This overview covers the following topics:
What the course is about — its key concepts
How you'll learn — read, discuss, and annotate books
What to do after reading this overview
This course is about crime and social control. Crime is an act prohibited by the government. Control is the defining of and responding to wrongdoing.
Two aspects of crime are offending and victimization. Offending is committing a crime. Examples are murdering, robbing, assaulting, burglarizing, stealing, defrauding, vandalizing, trespassing, and selling illicit goods or services. Victimization is subjection to a crime. Examples are being murdered, robbed, assaulted, burgled, stolen from, defrauded, or your property vandalized or trespassed on.
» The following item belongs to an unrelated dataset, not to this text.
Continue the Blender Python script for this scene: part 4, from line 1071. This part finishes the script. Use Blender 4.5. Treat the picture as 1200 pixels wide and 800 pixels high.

Crime may be distinguished as serious or disorderly. Serious crime is that which causes substantial harm. Examples are murder, rape, robbery, assault, burglary, motor vehicle theft, larceny-theft, and arson. Disorder crime is uncivil or boorish behavior. Examples are drug use and distribution, prostitution, graffiti, and unlicensed vending.
Control may be preventive or reactive. Preventive control is trying to stop a wrongdoing before it occurs. Examples are keeping an eye out, locking doors, or using a password to protect electronic devices. Reactive control is the handling of a wrongdoing after it occurs. Examples are fines, imprisonment, breaking up with someone, and gossiping about them.
Control may be formal or informal. Formal control is the prevention and handling of crime by government representatives. Examples are legislation, policing, prosecution, and incarceration. Informal control is the prevention and handling of wrongdoing by anyone else (i.e., non-governmental actors). Examples are parents "grounding" their kids, lovers breaking up, neighbors complaining to each other, and drug dealers retaliating.
Crime and control are analog or digital to they extent they involve, respectively, continuous or discrete signals of data. For further details, see the Wikipedia articles on analog signals and digital signals. To best understand analog crime and control you should understand its digital forms, and vice versa. Therefore, this course is part of a two-part set, with one on the Analog Crime Problem and the other on the Digital Crime Problem.
Everyone will read six books on crime and control. The books are on different topics, but all of them inform how, why, and to what effect people commit and are subjected to various forms of crime and control.
Reading is how (social scientific) ideas spread and develop. Ditto for other ideas, such as those in the humanities and religion. You can learn anything from reading: facts; myths; true stories; fictional ones; how to live your best life; what it is like to be someone else; and more. When done with college life, a lot of it disappears — but books remain. They are essential to a lifetime of learning.
You decide which books to read, from a set of options provided on the page for Books. This empowers you to pursue whatever interests you the most. We learn more when we are more interested, after all.
You will annotate and write a discussion post for each book. The value of these exercises are fully explained on the pages, My Annotation and My Discussion Posts. Those pages also describe how how exactly to do the assignments.
Next, you should familiarize yourself with everything in the course. To be clear, that means click and review every webpage found on the homepage. That should be done no later than a couple days from now; it’ll take up two hours.
While reading, you will learn what to do after familiarizing yourself with the course. I am hoping for your success.